>>>
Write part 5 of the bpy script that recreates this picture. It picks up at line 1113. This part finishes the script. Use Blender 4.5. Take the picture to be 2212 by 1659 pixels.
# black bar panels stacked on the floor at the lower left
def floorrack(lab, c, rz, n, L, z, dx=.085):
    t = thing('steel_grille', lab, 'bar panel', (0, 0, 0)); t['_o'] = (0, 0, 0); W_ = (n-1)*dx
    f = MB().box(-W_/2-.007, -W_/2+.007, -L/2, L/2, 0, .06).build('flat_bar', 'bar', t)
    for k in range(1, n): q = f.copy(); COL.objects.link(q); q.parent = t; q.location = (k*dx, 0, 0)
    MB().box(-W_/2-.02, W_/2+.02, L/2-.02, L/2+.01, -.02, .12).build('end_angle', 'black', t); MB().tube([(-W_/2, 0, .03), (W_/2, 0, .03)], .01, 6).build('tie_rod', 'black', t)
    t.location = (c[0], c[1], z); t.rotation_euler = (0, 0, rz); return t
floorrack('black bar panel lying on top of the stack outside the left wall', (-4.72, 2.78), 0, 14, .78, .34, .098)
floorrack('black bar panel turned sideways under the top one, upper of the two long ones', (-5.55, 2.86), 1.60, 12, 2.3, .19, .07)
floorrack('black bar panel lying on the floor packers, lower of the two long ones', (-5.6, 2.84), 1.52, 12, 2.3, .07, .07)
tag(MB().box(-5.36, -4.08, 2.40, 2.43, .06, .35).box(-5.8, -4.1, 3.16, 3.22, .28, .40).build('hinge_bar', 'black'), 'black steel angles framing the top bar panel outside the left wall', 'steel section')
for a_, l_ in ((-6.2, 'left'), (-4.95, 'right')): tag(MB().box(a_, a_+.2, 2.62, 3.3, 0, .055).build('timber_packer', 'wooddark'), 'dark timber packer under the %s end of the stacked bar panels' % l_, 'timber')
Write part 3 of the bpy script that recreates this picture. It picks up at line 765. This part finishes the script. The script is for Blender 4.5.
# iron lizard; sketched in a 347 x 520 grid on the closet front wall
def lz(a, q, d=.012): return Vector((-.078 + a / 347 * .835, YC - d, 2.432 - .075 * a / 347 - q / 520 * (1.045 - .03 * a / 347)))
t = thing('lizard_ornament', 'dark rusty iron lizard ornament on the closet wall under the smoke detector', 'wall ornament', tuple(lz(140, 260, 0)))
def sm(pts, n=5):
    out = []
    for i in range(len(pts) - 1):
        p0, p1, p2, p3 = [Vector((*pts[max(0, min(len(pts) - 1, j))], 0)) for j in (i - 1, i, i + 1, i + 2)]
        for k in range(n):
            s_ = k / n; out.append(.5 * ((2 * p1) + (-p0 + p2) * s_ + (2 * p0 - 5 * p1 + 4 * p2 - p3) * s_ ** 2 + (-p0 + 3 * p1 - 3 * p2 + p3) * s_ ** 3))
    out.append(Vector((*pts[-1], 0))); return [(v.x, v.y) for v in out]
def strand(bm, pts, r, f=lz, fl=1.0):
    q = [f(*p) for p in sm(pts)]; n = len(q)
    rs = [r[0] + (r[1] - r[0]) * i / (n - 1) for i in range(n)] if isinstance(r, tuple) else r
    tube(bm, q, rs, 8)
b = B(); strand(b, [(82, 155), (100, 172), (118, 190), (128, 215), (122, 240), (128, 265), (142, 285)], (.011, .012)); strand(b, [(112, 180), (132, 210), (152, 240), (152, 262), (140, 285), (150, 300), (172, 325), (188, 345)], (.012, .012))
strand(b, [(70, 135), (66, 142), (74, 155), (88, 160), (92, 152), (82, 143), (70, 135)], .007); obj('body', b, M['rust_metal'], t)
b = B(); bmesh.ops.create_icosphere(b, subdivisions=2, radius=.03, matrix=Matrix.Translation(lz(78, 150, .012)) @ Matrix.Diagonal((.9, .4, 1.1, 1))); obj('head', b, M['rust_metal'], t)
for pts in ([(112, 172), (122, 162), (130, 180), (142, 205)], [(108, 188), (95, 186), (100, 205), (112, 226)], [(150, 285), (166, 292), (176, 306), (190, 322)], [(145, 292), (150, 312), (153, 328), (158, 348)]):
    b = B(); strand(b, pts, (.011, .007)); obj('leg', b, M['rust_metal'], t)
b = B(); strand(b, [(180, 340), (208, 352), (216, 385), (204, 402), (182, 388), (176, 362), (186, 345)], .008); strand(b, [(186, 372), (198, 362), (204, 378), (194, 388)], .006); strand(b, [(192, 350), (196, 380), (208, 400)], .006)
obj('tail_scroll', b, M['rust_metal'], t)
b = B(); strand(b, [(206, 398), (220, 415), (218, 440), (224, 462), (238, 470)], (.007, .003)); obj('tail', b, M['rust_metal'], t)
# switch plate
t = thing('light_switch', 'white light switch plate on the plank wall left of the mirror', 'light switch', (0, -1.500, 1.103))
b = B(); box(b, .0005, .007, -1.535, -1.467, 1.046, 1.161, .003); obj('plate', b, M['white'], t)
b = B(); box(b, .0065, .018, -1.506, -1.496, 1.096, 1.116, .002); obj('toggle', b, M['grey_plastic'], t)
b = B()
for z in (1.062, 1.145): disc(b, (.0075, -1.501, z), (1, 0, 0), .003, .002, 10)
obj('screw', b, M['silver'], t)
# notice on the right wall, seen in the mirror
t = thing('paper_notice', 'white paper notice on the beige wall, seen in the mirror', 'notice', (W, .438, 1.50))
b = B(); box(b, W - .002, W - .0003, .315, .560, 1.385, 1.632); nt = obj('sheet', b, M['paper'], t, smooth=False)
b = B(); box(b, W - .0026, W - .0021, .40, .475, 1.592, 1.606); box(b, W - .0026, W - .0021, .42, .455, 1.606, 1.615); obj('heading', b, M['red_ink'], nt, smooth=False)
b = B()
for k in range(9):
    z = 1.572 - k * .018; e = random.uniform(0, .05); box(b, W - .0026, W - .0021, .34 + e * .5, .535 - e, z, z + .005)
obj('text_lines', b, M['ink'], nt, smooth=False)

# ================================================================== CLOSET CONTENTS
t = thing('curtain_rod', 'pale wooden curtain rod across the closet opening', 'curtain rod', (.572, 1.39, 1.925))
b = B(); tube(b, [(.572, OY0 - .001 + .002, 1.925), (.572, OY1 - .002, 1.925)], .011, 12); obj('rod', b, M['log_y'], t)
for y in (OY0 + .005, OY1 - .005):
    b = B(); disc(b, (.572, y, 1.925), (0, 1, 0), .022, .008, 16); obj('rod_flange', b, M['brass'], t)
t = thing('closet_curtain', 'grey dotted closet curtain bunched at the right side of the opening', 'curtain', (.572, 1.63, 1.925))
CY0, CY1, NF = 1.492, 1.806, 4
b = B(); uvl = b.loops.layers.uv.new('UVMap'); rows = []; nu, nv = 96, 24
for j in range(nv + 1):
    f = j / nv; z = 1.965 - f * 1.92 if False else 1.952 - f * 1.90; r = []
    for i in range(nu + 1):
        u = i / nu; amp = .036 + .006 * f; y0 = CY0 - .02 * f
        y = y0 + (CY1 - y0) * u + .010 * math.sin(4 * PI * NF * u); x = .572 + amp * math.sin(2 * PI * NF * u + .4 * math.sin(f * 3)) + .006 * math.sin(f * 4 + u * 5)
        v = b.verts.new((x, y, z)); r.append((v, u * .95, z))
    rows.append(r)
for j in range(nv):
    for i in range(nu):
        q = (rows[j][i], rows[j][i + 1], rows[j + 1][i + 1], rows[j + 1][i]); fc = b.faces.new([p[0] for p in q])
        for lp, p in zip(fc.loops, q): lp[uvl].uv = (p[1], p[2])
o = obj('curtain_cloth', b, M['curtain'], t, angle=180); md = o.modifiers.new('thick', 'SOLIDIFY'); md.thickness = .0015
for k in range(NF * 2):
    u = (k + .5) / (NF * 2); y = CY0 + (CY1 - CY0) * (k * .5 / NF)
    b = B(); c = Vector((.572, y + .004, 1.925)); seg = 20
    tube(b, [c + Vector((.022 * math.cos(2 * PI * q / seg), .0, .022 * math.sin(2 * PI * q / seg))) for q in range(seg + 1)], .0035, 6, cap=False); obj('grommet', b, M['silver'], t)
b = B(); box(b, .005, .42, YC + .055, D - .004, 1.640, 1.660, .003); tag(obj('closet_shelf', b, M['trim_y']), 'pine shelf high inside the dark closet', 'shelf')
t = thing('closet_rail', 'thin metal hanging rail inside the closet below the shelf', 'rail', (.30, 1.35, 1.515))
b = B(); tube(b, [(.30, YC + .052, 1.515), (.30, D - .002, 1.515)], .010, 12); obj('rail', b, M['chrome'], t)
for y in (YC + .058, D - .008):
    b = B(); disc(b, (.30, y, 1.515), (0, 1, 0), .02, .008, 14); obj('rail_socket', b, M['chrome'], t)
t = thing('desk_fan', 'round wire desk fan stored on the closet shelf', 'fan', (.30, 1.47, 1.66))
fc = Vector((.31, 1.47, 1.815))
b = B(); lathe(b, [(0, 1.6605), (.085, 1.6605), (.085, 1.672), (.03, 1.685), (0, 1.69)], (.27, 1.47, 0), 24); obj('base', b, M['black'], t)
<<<
#### Exercise details
Reproduce verbatim the range of lines that opens the records and closes with the line containing "for a_, l_ in". Omit everything after it.

#### Written solution
Write part 5 of the bpy script that recreates this picture. It picks up at line 1113. This part finishes the script. Use Blender 4.5. Take the picture to be 2212 by 1659 pixels.
# black bar panels stacked on the floor at the lower left
def floorrack(lab, c, rz, n, L, z, dx=.085):
    t = thing('steel_grille', lab, 'bar panel', (0, 0, 0)); t['_o'] = (0, 0, 0); W_ = (n-1)*dx
    f = MB().box(-W_/2-.007, -W_/2+.007, -L/2, L/2, 0, .06).build('flat_bar', 'bar', t)
    for k in range(1, n): q = f.copy(); COL.objects.link(q); q.parent = t; q.location = (k*dx, 0, 0)
    MB().box(-W_/2-.02, W_/2+.02, L/2-.02, L/2+.01, -.02, .12).build('end_angle', 'black', t); MB().tube([(-W_/2, 0, .03), (W_/2, 0, .03)], .01, 6).build('tie_rod', 'black', t)
    t.location = (c[0], c[1], z); t.rotation_euler = (0, 0, rz); return t
floorrack('black bar panel lying on top of the stack outside the left wall', (-4.72, 2.78), 0, 14, .78, .34, .098)
floorrack('black bar panel turned sideways under the top one, upper of the two long ones', (-5.55, 2.86), 1.60, 12, 2.3, .19, .07)
floorrack('black bar panel lying on the floor packers, lower of the two long ones', (-5.6, 2.84), 1.52, 12, 2.3, .07, .07)
tag(MB().box(-5.36, -4.08, 2.40, 2.43, .06, .35).box(-5.8, -4.1, 3.16, 3.22, .28, .40).build('hinge_bar', 'black'), 'black steel angles framing the top bar panel outside the left wall', 'steel section')
for a_, l_ in ((-6.2, 'left'), (-4.95, 'right')): tag(MB().box(a_, a_+.2, 2.62, 3.3, 0, .055).build('timber_packer', 'wooddark'), 'dark timber packer under the %s end of the stacked bar panels' % l_, 'timber')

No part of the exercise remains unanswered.